START

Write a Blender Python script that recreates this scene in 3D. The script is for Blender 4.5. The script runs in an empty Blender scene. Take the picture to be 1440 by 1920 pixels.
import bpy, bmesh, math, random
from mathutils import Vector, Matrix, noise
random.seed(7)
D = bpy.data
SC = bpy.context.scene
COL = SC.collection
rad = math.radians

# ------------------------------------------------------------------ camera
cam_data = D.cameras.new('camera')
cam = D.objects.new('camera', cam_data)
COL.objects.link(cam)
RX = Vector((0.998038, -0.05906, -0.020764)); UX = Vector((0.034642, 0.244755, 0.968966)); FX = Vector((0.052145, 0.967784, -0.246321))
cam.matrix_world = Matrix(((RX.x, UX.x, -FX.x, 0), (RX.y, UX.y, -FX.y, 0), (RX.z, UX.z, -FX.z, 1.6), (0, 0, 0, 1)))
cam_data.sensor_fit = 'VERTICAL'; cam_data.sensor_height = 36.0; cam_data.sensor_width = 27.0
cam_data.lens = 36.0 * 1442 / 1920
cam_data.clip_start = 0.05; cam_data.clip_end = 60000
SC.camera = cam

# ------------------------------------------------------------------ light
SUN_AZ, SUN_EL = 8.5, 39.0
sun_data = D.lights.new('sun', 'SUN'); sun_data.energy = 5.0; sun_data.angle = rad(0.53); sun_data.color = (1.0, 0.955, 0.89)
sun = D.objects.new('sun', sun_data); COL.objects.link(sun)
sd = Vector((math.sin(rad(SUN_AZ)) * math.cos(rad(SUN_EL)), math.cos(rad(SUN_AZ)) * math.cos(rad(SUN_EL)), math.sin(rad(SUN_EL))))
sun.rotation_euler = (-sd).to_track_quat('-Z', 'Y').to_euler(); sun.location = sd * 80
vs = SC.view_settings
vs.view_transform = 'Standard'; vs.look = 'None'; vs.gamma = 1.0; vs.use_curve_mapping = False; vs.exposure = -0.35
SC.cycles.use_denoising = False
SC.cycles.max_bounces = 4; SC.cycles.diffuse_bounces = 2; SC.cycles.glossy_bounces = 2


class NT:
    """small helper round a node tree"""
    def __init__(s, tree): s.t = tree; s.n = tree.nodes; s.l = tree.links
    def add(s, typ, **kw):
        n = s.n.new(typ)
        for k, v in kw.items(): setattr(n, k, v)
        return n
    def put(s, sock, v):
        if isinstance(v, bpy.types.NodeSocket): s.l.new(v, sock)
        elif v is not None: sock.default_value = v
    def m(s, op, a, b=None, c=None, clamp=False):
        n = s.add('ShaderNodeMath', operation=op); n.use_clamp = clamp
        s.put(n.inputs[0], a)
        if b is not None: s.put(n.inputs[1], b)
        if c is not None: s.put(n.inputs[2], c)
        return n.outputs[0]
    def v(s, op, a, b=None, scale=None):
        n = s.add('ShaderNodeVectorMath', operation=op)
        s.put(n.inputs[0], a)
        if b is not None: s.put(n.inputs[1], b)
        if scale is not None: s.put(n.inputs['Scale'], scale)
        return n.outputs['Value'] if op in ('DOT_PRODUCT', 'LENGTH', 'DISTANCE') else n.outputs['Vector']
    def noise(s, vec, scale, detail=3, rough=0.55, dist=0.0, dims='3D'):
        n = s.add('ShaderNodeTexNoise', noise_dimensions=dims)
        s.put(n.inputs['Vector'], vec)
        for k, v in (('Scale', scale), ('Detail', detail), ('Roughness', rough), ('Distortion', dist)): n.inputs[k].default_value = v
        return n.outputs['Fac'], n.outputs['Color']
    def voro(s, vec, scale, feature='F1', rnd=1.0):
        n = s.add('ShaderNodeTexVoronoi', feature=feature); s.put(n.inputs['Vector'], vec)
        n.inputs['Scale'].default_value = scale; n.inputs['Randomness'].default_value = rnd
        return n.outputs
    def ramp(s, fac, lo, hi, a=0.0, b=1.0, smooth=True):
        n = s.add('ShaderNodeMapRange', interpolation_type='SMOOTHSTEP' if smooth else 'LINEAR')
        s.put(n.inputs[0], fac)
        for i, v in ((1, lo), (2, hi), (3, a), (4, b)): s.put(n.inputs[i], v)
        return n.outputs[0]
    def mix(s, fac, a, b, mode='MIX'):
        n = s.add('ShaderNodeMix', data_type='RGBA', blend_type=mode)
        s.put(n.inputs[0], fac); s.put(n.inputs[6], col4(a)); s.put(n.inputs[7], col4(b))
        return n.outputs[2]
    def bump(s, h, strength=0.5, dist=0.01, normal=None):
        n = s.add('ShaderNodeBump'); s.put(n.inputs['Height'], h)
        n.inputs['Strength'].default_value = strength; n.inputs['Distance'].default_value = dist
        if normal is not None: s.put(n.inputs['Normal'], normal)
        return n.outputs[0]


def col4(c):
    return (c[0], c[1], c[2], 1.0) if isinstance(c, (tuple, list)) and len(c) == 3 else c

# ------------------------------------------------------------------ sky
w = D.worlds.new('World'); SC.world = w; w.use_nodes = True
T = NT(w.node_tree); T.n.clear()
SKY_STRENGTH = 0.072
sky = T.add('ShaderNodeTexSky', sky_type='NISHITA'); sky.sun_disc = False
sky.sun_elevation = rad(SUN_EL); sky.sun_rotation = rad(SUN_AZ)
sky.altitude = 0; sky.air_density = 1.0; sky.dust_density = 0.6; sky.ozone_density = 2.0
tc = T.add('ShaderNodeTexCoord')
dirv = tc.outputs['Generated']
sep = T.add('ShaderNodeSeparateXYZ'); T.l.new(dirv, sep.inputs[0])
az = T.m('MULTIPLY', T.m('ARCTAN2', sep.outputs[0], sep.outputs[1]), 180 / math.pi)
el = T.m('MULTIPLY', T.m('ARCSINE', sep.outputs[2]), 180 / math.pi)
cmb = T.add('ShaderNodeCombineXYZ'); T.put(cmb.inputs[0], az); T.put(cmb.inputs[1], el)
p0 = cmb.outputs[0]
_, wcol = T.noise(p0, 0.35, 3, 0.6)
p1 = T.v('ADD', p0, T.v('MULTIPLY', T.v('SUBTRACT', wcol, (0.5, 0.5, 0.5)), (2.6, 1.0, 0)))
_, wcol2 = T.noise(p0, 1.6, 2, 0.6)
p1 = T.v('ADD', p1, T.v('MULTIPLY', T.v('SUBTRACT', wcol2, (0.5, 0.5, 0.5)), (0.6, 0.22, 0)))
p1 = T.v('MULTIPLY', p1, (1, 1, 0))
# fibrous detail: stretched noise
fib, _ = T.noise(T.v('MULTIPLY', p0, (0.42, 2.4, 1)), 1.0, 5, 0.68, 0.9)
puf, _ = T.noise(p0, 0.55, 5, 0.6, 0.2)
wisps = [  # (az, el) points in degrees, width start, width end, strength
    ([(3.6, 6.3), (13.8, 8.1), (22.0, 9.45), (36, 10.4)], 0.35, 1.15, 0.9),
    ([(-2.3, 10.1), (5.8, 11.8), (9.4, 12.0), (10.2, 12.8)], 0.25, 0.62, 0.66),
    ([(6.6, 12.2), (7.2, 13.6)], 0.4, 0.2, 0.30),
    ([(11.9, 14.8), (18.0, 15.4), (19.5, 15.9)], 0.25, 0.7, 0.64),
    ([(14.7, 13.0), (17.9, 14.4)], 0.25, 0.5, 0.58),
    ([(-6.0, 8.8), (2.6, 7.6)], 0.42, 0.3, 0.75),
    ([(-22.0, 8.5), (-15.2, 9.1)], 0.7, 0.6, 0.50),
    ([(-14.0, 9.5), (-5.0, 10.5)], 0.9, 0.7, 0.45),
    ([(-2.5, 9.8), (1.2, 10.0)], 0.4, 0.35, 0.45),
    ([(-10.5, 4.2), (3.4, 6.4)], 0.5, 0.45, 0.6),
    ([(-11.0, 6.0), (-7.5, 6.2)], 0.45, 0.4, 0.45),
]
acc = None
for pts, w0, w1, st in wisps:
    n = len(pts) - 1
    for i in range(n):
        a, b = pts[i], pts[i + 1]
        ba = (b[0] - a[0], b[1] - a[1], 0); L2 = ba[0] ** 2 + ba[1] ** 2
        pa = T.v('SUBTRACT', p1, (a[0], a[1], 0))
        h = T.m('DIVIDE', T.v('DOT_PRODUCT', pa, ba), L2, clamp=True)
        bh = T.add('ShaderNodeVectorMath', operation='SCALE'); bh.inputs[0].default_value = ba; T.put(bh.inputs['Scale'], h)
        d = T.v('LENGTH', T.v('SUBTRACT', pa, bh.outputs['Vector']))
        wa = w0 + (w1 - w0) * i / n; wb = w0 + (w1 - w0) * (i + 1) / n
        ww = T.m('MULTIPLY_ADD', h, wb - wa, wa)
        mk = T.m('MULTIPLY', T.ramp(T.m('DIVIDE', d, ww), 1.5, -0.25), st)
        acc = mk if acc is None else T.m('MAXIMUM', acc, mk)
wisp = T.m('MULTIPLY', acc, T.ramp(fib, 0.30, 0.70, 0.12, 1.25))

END

> Exercise requirements: Reproduce only the lines from the top of the material through the one bearing "rad = math.radians", each exactly as it stands.

> Result for this exercise:
Write a Blender Python script that recreates this scene in 3D. The script is for Blender 4.5. The script runs in an empty Blender scene. Take the picture to be 1440 by 1920 pixels.
import bpy, bmesh, math, random
from mathutils import Vector, Matrix, noise
random.seed(7)
D = bpy.data
SC = bpy.context.scene
COL = SC.collection
rad = math.radians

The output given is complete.